If your VW engine is; 1) retaining stock fan and tins, and 2) a 1600 with the offset oil cooler in the tin, then I doubt that you would ever see any overheating so long as the trailer is a nominal weight (<1000 lbs). Remember that you've dropped about 1500lbs of the vehicle weight by converting to a trike. Also the VW gearing is quite low so the fan speed will normailly be kept reasonably high.

If you want to build in that little bit of extra cooling, you could add an external oil cooler that will bolt on to your existing oil cooler base and adds a small oil radiator that you'd mount in a high airflow area (like over the fan inlet on back of the stock housing). That is an affordable (under $100) bolt-on mod that will add a lot of extra cooling for the oil system. You might also add a spin-on oil filter base while working on that area. That won't add any noticeable additional cooling, but will be a worthy investment for your motor maintenance.

I've pulled lots of heavy towables with VW trikes - including a wooden 16 ft Chris Craft boat - and never had any overheating issues so long as I was using some type of stock cooling tins. Don't get suckered in to the myth that a trike can run without cooling tins - it can't and will overheat at some point.
 
If your VW engine is; 1) retaining stock fan and tins, and 2) a 1600 with the offset oil cooler in the tin, then I doubt that you would ever see any overheating so long as the trailer is a nominal weight (<1000 lbs). Remember that you've dropped about 1500lbs of the vehicle weight by converting to a trike. Also the VW gearing is quite low so the fan speed will normailly be kept reasonably high.

If you want to build in that little bit of extra cooling, you could add an external oil cooler that will bolt on to your existing oil cooler base and adds a small oil radiator that you'd mount in a high airflow area (like over the fan inlet on back of the stock housing). That is an affordable (under $100) bolt-on mod that will add a lot of extra cooling for the oil system. You might also add a spin-on oil filter base while working on that area. That won't add any noticeable additional cooling, but will be a worthy investment for your motor maintenance.

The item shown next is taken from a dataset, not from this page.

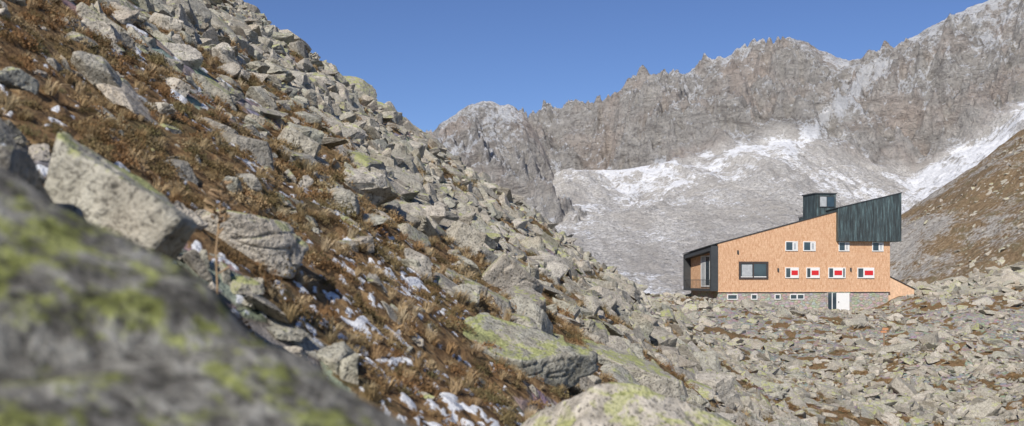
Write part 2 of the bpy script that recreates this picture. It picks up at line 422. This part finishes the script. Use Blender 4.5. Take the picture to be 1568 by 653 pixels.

I've pulled lots of heavy towables with VW trikes - including a wooden 16 ft Chris Craft boat - and never had any overheating issues so long as I was using some type of stock cooling tins. Don't get suckered in to the myth that a trike can run without cooling tins - it can't and will overheat at some point.

MYTH?????
 
I mount mine near the rear of the shroud, where the air fan is into the shroud, and works well.[Is that where you are talking about?]
 
never done it that way. seems you would be sucking warm air off the oil cooler into the engine. maybe even blocking air from the fan. but like I said I have never done it that way so I dont know. so for those that know would that be the case?
 
VW maniac is correct extrernal oil coller is fine where he suggests i have mine mounted between the crashbars and the torsion bar plate area on the left of the trike no problem there and stones rarely get there so it is in the open air and pretty safe.It is extremely efficiant, and recently I towed a trailer full of bricks to the refuse station with no noticeable heat rise .
 
Thanks for all of the info guys I am still in the building stage. I have just never owned a VW so was worryed about it over heating.
Bill
 
B-2, If you are still building I would suggest you be cautious about how you get cooling air to the engine. One fo the trikes I owned had a big beautiful cargo box in front of the engine and it caused a dead spot in the air flow so the air coming off the engine recirculated into the cooling air intake and caused the engine to run really hot. I discovered this by pure accident when I happened to smell the engine. If you look at many homebuilt trikes you will see many have a storage box sitting in front of the cooling air intake.Go look at a VW Bug and you will see that they went to great lengths to get fresh air to the engine.